## WHAT THIS TASK INVOLVES
Return exactly and only these lines: the first of the listing through the one containing "S.cycles.use_adaptive_sampling = True".

* Start SUPPLIED MATERIAL *

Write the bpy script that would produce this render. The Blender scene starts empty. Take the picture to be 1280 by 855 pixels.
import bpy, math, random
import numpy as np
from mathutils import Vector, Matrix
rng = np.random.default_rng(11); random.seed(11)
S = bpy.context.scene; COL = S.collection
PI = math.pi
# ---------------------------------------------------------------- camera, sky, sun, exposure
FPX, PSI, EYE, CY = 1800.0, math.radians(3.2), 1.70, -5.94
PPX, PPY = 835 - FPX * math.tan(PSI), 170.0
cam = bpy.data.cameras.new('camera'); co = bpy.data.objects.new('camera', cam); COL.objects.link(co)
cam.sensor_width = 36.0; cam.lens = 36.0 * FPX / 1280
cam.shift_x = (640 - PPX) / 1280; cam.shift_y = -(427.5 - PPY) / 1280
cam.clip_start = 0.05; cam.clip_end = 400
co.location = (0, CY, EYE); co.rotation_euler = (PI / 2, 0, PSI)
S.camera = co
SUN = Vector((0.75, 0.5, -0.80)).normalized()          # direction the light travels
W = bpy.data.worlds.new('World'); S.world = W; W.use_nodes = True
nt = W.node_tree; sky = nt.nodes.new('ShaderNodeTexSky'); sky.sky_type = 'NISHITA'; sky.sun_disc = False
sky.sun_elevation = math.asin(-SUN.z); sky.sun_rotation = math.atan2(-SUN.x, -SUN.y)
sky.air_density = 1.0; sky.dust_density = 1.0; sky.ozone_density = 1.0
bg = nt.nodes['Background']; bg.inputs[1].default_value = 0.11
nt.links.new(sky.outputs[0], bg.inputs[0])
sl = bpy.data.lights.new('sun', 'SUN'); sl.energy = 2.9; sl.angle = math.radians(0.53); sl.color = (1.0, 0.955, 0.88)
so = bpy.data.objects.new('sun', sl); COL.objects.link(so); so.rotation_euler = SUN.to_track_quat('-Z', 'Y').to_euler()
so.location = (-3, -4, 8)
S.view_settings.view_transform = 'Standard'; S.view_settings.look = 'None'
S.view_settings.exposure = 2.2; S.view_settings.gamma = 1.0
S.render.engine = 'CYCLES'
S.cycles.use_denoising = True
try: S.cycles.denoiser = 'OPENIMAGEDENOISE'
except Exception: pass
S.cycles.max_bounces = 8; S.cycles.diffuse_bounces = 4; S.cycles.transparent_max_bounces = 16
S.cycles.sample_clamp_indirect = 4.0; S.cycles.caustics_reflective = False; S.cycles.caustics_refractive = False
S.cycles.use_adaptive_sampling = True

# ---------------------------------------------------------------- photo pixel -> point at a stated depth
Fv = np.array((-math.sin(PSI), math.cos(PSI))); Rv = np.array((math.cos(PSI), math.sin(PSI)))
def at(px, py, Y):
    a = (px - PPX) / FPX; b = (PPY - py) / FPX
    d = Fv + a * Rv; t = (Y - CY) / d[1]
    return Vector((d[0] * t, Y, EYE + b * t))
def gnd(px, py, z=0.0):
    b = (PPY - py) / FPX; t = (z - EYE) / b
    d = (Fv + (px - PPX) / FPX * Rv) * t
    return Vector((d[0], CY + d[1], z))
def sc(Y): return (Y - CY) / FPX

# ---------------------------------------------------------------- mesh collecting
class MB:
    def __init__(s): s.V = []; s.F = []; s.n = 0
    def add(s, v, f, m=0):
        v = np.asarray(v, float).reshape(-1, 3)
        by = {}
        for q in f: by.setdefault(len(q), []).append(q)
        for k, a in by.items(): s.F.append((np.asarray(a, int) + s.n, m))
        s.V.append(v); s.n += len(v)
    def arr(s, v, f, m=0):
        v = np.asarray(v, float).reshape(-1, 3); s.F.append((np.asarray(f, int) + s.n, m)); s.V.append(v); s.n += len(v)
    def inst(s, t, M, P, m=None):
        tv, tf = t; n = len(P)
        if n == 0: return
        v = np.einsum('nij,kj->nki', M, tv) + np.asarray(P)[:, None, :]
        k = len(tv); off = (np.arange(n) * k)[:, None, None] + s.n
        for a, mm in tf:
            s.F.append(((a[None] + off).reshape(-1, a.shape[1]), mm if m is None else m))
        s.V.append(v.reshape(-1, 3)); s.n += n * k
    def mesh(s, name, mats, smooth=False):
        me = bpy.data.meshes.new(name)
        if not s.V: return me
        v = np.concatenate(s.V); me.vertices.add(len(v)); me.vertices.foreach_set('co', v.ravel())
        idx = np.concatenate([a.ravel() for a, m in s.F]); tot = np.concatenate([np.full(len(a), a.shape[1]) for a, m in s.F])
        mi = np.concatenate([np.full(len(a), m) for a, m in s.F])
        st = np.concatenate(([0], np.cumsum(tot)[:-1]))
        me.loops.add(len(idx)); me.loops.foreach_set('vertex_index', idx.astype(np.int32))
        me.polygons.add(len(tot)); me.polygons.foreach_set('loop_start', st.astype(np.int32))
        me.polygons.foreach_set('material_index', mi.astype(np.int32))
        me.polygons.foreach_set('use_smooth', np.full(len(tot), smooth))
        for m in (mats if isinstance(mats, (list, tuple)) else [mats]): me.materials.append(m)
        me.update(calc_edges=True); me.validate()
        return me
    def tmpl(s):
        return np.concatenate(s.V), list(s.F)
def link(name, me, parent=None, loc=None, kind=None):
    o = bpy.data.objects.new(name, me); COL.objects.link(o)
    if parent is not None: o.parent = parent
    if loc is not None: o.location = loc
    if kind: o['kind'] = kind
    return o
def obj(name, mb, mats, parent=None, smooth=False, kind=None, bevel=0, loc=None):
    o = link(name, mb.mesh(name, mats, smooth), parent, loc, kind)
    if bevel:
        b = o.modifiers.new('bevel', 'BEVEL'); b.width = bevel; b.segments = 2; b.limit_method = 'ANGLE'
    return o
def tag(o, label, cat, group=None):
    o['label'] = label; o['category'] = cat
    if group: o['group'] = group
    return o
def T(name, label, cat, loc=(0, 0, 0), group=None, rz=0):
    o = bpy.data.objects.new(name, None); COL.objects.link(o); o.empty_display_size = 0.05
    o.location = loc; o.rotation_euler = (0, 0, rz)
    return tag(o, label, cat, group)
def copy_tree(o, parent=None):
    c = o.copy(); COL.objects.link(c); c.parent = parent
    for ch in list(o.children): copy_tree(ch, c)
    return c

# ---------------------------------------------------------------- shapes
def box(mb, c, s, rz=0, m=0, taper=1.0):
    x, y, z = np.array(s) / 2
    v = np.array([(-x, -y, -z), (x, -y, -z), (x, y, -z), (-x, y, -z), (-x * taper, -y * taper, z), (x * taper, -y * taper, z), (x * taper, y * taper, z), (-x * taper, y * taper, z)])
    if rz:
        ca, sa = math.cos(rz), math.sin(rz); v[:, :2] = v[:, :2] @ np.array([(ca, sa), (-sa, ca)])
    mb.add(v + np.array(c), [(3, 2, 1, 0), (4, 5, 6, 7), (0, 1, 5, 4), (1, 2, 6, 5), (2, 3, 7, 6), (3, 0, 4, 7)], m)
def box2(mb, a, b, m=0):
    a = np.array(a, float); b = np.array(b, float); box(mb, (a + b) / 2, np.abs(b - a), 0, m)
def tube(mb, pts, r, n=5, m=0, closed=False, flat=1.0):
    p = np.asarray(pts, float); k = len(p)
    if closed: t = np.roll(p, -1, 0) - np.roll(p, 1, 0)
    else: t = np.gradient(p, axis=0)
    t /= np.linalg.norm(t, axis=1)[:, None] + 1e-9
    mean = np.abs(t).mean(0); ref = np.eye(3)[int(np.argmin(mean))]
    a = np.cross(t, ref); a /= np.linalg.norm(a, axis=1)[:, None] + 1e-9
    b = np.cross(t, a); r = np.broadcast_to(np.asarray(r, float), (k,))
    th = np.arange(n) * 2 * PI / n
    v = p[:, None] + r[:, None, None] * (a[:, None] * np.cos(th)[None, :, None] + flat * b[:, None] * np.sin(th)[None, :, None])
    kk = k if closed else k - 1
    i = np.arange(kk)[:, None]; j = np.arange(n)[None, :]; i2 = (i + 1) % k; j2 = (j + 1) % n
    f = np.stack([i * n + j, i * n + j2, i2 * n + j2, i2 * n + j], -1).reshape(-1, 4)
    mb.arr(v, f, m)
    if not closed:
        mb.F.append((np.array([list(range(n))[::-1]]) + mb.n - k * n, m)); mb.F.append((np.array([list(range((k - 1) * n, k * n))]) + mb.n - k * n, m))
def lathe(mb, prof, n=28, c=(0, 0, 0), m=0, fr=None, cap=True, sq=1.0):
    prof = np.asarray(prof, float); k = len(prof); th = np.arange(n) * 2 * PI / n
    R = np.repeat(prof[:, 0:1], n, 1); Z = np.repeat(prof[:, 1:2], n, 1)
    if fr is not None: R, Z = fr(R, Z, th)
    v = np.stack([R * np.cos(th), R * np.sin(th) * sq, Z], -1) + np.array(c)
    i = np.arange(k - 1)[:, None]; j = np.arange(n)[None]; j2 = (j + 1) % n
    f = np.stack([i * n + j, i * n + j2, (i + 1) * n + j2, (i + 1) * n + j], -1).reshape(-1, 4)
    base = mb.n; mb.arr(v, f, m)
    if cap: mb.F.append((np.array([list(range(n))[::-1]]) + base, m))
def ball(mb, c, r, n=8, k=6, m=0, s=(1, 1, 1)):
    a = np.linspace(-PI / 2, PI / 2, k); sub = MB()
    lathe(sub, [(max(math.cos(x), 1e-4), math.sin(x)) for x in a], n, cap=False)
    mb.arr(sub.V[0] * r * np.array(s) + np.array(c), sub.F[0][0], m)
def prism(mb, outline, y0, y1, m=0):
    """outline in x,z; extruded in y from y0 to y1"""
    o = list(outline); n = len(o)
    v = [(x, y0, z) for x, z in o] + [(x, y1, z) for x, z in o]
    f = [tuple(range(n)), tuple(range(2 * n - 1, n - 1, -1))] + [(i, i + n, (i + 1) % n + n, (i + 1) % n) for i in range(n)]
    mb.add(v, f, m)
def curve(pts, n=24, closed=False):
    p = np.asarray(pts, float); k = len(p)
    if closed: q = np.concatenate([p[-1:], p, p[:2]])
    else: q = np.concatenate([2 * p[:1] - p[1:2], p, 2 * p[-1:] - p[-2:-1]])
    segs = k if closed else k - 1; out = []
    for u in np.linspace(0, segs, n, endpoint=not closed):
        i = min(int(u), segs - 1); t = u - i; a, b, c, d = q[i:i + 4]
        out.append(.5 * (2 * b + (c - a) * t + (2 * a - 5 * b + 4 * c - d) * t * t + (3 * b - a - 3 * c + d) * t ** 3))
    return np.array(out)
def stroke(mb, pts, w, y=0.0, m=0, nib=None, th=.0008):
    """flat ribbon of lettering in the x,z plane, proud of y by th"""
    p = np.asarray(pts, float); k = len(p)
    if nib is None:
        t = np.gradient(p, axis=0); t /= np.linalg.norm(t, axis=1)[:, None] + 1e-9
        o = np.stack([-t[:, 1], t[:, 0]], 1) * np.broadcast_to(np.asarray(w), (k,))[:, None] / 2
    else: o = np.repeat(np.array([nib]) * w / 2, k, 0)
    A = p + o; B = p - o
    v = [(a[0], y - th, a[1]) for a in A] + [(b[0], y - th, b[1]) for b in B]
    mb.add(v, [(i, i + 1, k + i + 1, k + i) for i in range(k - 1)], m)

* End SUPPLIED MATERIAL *

## REPLY
Write the bpy script that would produce this render. The Blender scene starts empty. Take the picture to be 1280 by 855 pixels.
import bpy, math, random
import numpy as np
from mathutils import Vector, Matrix
rng = np.random.default_rng(11); random.seed(11)
S = bpy.context.scene; COL = S.collection
PI = math.pi
# ---------------------------------------------------------------- camera, sky, sun, exposure
FPX, PSI, EYE, CY = 1800.0, math.radians(3.2), 1.70, -5.94
PPX, PPY = 835 - FPX * math.tan(PSI), 170.0
cam = bpy.data.cameras.new('camera'); co = bpy.data.objects.new('camera', cam); COL.objects.link(co)
cam.sensor_width = 36.0; cam.lens = 36.0 * FPX / 1280
cam.shift_x = (640 - PPX) / 1280; cam.shift_y = -(427.5 - PPY) / 1280
cam.clip_start = 0.05; cam.clip_end = 400
co.location = (0, CY, EYE); co.rotation_euler = (PI / 2, 0, PSI)
S.camera = co
SUN = Vector((0.75, 0.5, -0.80)).normalized()          # direction the light travels
W = bpy.data.worlds.new('World'); S.world = W; W.use_nodes = True
nt = W.node_tree; sky = nt.nodes.new('ShaderNodeTexSky'); sky.sky_type = 'NISHITA'; sky.sun_disc = False
sky.sun_elevation = math.asin(-SUN.z); sky.sun_rotation = math.atan2(-SUN.x, -SUN.y)
sky.air_density = 1.0; sky.dust_density = 1.0; sky.ozone_density = 1.0
bg = nt.nodes['Background']; bg.inputs[1].default_value = 0.11
nt.links.new(sky.outputs[0], bg.inputs[0])
sl = bpy.data.lights.new('sun', 'SUN'); sl.energy = 2.9; sl.angle = math.radians(0.53); sl.color = (1.0, 0.955, 0.88)
so = bpy.data.objects.new('sun', sl); COL.objects.link(so); so.rotation_euler = SUN.to_track_quat('-Z', 'Y').to_euler()
so.location = (-3, -4, 8)
S.view_settings.view_transform = 'Standard'; S.view_settings.look = 'None'
S.view_settings.exposure = 2.2; S.view_settings.gamma = 1.0
S.render.engine = 'CYCLES'
S.cycles.use_denoising = True
try: S.cycles.denoiser = 'OPENIMAGEDENOISE'
except Exception: pass
S.cycles.max_bounces = 8; S.cycles.diffuse_bounces = 4; S.cycles.transparent_max_bounces = 16
S.cycles.sample_clamp_indirect = 4.0; S.cycles.caustics_reflective = False; S.cycles.caustics_refractive = False
S.cycles.use_adaptive_sampling = True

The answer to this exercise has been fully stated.